Tag: posts by Benny

Benny on journalism

I thought long and hard about what my next article was going to be. I have been working somewhat on a series of articles related to children, including should children be subsidised and are current custody laws in the Family Law Act adequate. However, these article take a fair amount of time to do.

However, for me, there were two events last week that really stood out. The first was the release of the latest Sensis Business Index.

On Wednesday the Sensis business index came out, and included one of the findings that, after 21 consecutive quarters of this prestige title, New South Wales was overtaken by Queensland as the least popular Government amongst Small and Medium Enterprises (in terms of their opinions of government policies impacting small business).

Anna Bligh is already struggling in the poles, and you think that this would be a fine source to use to ridicule her. Instead, the Queensland opposition seemed unblissfully unaware of this. Instead, from my limited media exposure, the main topic for journalistic reporting for the day was the Treasurer beating up the opposition over teddy-bears. Further, few media outlets even realised the Sensis report. Queensland Business Review picked it up rather early, but otherwise it mostly went missing.

This compares to earlier in the week, when the most recent Tourism data was released. The big story was Victoria overtook Queensland in Domestic Tourist Visitors. It led to quotes like this:

“The offer of big events, cultural events, retail, food and wine is considered more attractive than stuff like theme parks, Big Pineapples and gee-whizzy type of stuff,” Victorian Tourism Industry Council chief Anthony McIntosh said.

Apparently culture includes the absence of severe storms, floods, an oil spill and all the bad PR stemming from these. But this is beside the point.

Last week highlighted two things, the severe disadvantage the opposition is at due to its lack of human resources, and the absolutely woeful state of Queensland journalism.

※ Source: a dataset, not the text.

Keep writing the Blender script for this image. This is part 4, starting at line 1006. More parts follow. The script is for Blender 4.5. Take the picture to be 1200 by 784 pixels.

I have always hated Today/Tonight. I think it more miseducates the public rather than provides a good consumer watchdog type service. While I think the media has become to an extent the method of exposing and crushing certain elements of society that seemingly fall through other safety nets (e.g. exposing dodgy dealings, etc), I am not sure Today/Tonight deserves much kudos in this regard. I tend to think Today/Tonight more highlights rather unimportant issues, directing attention away from issues that deserve focus and onto things that benefit less from continual oversight. It gives many issues that really don’t deserve much more than a passing comment a place in the limelight, determining the content of talkback radio switchboards the following day. And the ABC isn’t much better. I watched some Tony Jones interviews a while back that were absolutely terrible. He got various politicians on to discuss policy, and Tony Jones’ interviewing technique was all about aggressiveness and trying to get the interviewee to trip up. If a certain issue wasn’t working, he moved on to the next one. Providing an interview that provided information to the public and discussing the actual policy was non-existent. It was all about the spectable.

In a perfect world, the media would be on-top of issues, and be able to disseminate and present it to the public in understandable chunks. While it seems many journalists aspire to report the facts and avoid opinion, it seems that disection, inference and explanation also have disappeared. Instead, they go for the candy issues, the stuff that BTN would present to schoolchildren if all BTN’s employees were dead.

Analysis should be an integral part of journalism. Journalism has become a spoon-fed role. Journalists get given a prepared statement, and they put it through the journalism machine and out pops an article. I think the machine applies quotation marks and a snappy headline. Still, the commercial goals of the media are not in alignment with Australia’s democratic processed. With the media more concerned with the easy stories and the politician cheap-shots or trips-ups, politicians will be more focused on media and perception management rather than governance and providing policy related information.

Without the resources and personnel the government has available, opposition attacks seem to be limited to what they can derive from mainstream media. These days, Australian opposition parties are very limited in the extent of their government oversight roles, and winning an election is more a case of the government losing the support of the populace rather than the opposition winning it.

We have to begin to wonder, given the importance of the media in our political structure, does something need to be done?